▶ **Set task**
From the first line of the data below, repeat each line exactly until you reach the line with "dl.part('knob', kn, ZINC, smooth=40)"; include that line too.

▶ **Recorded information**
⁂
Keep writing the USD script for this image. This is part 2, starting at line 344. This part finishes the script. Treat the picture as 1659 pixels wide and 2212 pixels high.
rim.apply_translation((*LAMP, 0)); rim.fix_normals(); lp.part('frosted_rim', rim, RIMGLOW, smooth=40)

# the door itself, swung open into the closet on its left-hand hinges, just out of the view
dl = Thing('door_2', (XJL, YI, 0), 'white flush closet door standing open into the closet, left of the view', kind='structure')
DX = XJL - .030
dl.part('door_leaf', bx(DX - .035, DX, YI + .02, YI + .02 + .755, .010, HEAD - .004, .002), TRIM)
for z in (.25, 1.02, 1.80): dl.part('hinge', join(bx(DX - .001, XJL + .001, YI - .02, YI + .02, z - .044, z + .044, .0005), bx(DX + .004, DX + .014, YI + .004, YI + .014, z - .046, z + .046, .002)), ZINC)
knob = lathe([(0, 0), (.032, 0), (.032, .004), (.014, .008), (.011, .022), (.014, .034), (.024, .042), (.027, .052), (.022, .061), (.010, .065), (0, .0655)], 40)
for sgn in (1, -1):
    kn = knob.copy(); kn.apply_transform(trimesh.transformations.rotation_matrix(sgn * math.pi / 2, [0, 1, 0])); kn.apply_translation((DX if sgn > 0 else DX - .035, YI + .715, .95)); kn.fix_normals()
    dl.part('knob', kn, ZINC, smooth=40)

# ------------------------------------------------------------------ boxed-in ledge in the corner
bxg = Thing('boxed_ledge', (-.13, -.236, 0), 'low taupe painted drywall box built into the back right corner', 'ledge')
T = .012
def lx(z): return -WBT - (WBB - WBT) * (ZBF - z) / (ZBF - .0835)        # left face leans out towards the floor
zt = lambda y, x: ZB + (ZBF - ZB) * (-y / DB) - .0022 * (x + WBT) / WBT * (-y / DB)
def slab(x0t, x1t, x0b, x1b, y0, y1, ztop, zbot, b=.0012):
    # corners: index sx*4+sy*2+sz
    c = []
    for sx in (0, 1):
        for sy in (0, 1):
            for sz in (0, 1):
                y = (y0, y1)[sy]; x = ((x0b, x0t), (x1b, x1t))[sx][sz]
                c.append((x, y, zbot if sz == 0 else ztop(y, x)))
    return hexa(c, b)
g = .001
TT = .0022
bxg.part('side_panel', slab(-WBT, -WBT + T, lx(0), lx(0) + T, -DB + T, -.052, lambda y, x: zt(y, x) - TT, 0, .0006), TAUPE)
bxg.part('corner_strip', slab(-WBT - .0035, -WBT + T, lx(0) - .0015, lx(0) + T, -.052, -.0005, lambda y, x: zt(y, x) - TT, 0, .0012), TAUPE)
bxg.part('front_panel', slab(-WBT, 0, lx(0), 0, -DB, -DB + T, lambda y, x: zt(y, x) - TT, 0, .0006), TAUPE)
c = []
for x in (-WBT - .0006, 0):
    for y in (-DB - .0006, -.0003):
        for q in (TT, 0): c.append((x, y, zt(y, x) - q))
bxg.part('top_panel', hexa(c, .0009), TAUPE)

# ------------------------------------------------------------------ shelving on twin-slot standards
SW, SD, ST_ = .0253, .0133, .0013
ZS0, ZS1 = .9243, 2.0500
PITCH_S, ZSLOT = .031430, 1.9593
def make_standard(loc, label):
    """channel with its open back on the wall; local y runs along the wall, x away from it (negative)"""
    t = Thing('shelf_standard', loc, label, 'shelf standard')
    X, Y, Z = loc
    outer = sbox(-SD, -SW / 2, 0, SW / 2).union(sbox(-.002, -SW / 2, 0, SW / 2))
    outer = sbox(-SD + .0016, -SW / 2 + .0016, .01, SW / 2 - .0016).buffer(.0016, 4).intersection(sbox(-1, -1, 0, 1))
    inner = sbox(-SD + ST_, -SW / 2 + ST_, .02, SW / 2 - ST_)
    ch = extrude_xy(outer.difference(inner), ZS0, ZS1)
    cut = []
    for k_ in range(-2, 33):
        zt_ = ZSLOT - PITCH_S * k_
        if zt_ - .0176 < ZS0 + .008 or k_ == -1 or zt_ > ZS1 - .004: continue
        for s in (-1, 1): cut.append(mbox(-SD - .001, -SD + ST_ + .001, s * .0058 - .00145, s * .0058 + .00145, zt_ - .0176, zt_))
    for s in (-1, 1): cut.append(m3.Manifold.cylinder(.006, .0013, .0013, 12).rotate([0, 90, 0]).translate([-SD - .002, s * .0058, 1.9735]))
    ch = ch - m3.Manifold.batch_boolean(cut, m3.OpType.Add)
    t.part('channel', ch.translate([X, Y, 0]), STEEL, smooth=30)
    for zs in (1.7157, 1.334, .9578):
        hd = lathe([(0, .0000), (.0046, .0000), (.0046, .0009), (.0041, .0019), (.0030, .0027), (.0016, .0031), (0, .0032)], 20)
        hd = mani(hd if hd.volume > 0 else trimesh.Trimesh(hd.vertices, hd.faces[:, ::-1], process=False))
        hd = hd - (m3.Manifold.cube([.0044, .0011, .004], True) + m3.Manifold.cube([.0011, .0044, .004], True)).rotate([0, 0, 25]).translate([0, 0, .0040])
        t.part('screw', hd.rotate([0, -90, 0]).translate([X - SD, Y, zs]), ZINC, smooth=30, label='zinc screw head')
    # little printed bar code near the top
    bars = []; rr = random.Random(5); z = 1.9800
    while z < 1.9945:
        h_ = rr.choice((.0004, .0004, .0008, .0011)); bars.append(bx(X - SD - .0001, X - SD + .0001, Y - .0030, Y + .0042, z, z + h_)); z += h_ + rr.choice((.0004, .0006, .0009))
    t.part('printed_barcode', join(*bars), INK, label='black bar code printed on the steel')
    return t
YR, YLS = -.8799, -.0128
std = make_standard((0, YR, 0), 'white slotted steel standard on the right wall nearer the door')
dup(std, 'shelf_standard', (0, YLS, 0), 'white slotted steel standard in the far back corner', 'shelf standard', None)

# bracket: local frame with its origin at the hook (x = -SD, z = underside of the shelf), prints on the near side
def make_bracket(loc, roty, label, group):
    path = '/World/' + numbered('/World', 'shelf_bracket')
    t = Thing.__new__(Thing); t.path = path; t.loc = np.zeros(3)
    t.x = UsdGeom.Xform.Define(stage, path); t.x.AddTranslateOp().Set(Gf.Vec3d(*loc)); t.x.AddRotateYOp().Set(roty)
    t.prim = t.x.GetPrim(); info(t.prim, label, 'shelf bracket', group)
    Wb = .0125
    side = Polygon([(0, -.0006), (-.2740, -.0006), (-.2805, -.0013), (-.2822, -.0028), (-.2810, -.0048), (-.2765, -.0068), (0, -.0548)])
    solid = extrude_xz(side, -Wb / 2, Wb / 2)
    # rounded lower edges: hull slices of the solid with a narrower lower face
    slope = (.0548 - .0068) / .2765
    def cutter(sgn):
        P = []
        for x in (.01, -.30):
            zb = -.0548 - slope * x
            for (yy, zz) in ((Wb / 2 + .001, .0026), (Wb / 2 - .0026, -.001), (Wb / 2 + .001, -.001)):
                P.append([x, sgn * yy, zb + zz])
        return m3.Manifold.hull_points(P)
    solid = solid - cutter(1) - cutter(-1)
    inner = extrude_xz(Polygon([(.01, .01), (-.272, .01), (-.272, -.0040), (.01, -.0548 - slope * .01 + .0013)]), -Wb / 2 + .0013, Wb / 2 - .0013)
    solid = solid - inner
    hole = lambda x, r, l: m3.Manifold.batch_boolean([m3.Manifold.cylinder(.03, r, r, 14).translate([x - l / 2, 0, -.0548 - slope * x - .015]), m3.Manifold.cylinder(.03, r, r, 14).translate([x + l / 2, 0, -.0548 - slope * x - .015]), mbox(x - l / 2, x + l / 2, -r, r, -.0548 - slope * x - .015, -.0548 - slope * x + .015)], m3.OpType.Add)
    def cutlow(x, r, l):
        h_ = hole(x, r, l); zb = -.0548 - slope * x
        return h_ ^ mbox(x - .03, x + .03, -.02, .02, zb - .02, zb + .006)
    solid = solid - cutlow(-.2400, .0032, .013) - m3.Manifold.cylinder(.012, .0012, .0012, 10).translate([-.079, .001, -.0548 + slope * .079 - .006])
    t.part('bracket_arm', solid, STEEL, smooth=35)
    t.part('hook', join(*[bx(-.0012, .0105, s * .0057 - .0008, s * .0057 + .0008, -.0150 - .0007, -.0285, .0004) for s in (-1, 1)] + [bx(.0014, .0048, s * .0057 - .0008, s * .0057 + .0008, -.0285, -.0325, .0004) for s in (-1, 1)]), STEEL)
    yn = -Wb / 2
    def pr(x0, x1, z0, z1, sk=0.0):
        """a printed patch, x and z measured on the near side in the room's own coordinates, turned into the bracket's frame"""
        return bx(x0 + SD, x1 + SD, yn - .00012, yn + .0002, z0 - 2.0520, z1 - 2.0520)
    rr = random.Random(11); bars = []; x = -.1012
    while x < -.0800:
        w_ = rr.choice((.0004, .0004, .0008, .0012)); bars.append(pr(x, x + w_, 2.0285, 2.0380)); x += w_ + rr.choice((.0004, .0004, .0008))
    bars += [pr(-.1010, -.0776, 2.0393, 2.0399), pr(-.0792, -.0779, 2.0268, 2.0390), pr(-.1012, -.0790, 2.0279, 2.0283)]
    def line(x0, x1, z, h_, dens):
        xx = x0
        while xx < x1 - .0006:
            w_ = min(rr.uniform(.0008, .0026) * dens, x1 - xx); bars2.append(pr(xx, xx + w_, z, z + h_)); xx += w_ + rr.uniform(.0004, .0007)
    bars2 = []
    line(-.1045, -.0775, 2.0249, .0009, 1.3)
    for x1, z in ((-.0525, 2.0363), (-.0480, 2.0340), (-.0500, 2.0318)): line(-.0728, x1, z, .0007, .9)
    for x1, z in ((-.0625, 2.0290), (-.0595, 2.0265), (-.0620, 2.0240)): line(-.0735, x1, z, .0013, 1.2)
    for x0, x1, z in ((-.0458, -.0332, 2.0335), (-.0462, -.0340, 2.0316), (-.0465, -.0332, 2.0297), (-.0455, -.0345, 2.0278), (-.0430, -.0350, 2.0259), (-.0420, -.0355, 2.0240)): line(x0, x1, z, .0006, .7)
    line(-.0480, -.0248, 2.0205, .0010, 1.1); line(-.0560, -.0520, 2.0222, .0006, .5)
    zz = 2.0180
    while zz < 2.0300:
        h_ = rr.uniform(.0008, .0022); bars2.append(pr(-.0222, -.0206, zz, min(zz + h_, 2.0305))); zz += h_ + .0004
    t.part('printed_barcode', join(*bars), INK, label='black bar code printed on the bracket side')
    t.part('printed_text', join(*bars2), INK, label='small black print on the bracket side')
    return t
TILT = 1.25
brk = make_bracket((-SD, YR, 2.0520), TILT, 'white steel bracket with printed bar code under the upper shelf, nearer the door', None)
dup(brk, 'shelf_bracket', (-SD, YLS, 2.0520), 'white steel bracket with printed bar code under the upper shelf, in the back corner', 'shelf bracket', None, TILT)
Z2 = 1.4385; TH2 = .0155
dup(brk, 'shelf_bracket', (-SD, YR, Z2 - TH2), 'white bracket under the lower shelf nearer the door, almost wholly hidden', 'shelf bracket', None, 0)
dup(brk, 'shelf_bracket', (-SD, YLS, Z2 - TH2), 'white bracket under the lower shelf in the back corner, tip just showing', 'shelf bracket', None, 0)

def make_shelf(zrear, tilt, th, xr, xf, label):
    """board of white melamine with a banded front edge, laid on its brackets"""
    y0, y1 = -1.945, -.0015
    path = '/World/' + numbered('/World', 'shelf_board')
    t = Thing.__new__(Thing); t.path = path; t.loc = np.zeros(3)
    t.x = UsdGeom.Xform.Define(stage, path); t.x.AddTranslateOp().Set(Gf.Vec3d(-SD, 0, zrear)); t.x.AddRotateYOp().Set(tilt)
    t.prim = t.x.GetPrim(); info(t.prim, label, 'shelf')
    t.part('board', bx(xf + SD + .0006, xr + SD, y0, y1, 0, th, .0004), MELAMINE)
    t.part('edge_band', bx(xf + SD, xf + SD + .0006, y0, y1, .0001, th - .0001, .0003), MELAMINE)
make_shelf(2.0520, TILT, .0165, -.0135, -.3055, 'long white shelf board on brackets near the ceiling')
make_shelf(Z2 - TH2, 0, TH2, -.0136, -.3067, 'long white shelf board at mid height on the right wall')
⁂
▶ **Solution**
Keep writing the USD script for this image. This is part 2, starting at line 344. This part finishes the script. Treat the picture as 1659 pixels wide and 2212 pixels high.
rim.apply_translation((*LAMP, 0)); rim.fix_normals(); lp.part('frosted_rim', rim, RIMGLOW, smooth=40)

# the door itself, swung open into the closet on its left-hand hinges, just out of the view
dl = Thing('door_2', (XJL, YI, 0), 'white flush closet door standing open into the closet, left of the view', kind='structure')
DX = XJL - .030
dl.part('door_leaf', bx(DX - .035, DX, YI + .02, YI + .02 + .755, .010, HEAD - .004, .002), TRIM)
for z in (.25, 1.02, 1.80): dl.part('hinge', join(bx(DX - .001, XJL + .001, YI - .02, YI + .02, z - .044, z + .044, .0005), bx(DX + .004, DX + .014, YI + .004, YI + .014, z - .046, z + .046, .002)), ZINC)
knob = lathe([(0, 0), (.032, 0), (.032, .004), (.014, .008), (.011, .022), (.014, .034), (.024, .042), (.027, .052), (.022, .061), (.010, .065), (0, .0655)], 40)
for sgn in (1, -1):
    kn = knob.copy(); kn.apply_transform(trimesh.transformations.rotation_matrix(sgn * math.pi / 2, [0, 1, 0])); kn.apply_translation((DX if sgn > 0 else DX - .035, YI + .715, .95)); kn.fix_normals()
    dl.part('knob', kn, ZINC, smooth=40)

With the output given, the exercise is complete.